1 sezon był slaby, 2 genialny, 3 spoko, 4 super, 5 fajny, a 6 bardzo dobrze się zapowiadał... ale po kilku odcinkach totalna klapa... Nic dodać nic ująć...
Zaraz, moment. Dla ciebie sezon 4 był super? Zero fabuły, zero klimatu, zero horroru, zero czegokolwiek interesującego? Współczuję gustu.
Po pierwsze nie można oceniać czyjegoś gustu jeśli chodzi o filmy bo każdemu podoba się co innego... niezaprzeczalnie. Sezon 4 był bardzo dobry i bardzo się dziwie że ma tak niskie noty bo klimat jest nadzwyczajny ( cyrk dziwów, tajemnice, zaskoczenia) fabuła także jest niebanalna i niespotykana... po prostu bardzo dobry sezon od początku do końca...

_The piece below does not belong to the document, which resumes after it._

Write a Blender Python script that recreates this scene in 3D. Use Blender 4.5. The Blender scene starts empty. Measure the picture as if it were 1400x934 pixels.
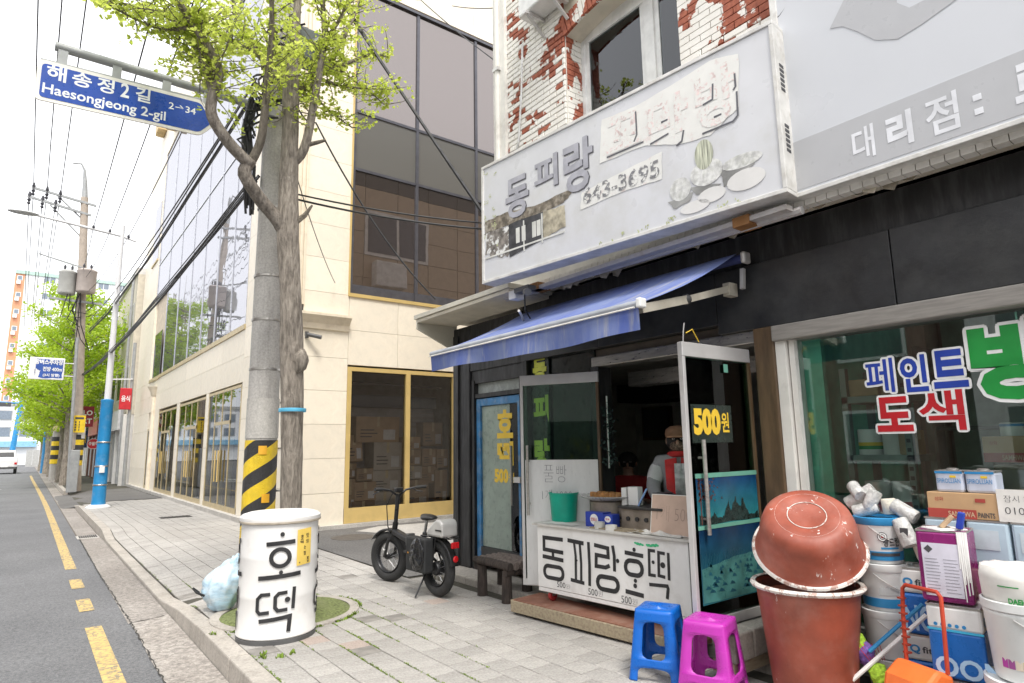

4 sezon był o wieele lepszy od 3 czy 5, nie wiem co w nim wszystkim nie pasuje
Nie, że bronię Freak Show, bo... bo to zły sezon, ale muszę się przypier dolić do tej wypowiedzi:
"Zero fabuły"
Nie, FS posiadał fabułę. Kijową, poważnie kulejącą już pod koniec, ale posiadał.
"zero klimatu"
A umiarkowany może być? Rozumiem, że mówiąc o "klimacie" chodzi o wyjątkowy nastrój. Akurat tego nie można odmówić całej serii, inna sprawa, czy komuś "podoba się" taki klimat.
"zero horroru"
abojasiem nie bałem, to nie horror i w ogóle ;(
"zero czegokolwiek interesującego? "
1. ciekawie zrealizowane covery w wykonaniu Lange,
2. pierwsze skrzyżowanie ze sobą sezonów,
3. dekoracje,
4. dobre efekty, charakteryzacja,
5. kilka nawiązań do klasyki,
"Współczuję gustu".
Współczuję charakteru, ale spoko, pewnie fajnie jest cisnąć po czyimś guście.
Mi się tam Freak Show bardzo podobal :) miał tez najlepsza czolowke. Wolalem go niz Coven i Roanoke. Roanoke i ten jego paradokumentalny format to porazka, doceniam chec zrobienia czegos inaczej i na swiezo, ale zwyczajnie nie wypalilo w tym serialu.
Jak dla mnie
1. genialny
2. spoko
3. żenada totalna, brak komentarza
4. zmarnowany potencjał
5. da się przeżyć
6. możliwe że pobije zajebistość pierwszego, czekam na finał :)
są gusta i guściki :)
Oceniłam np. "Hotel" jako bardzo dobry a "Coven" jako niezły, w przypadku "Roanoke" waham się między pięcioma a sześcioma gwiazdkami.
Czy to oznacza, że posiadam jedynie "guścik", podczas gdy Wy wszyscy wielbiciele ostatniego sezonu AHS możecie poszczycić się doskonałym gustem?
Ironizuję, ale zarzut o brak gustu jest jednym z najbardziej absurdalnych na tym forum, nie mającym nic wspólnego z merytoryczną dyskusją o rzeczywistym poziomie tego sezonu, czy jakiegokolwiek innego.
Wait, what? W którym miejscu zarzuciłam komukolwiek brak gustu? Naucz się czytać ze zrozumieniem koleżanko. Pisząc "gusta i guściki" miałam na myśli jedynie to, ŻE KAŻDY OCENIA WSZYSTKO PO SWOJEMU, WEDŁUG SWOJEGO "WIDZIMISIĘ" a takie wzajemne przekrzykiwania o to który sezon w czym był lepszy są bez sensu, bo nikt nigdy nie dojdzie do porozumienia. "gusta i guściki" to takie powiedzenie w języku polskim i oznacza ono że każdemu podoba się coś innego :) weź wyluzuj.
Twoja interpretacja tego określenia ma się nijak do jego prawdziwego znaczenia.
Używając tego terminu deprecjonujesz gust swojego rozmówcy, po prostu.
Tak wygląda to z mojej perspektywy, a personalne wycieczki zachowaj dla siebie.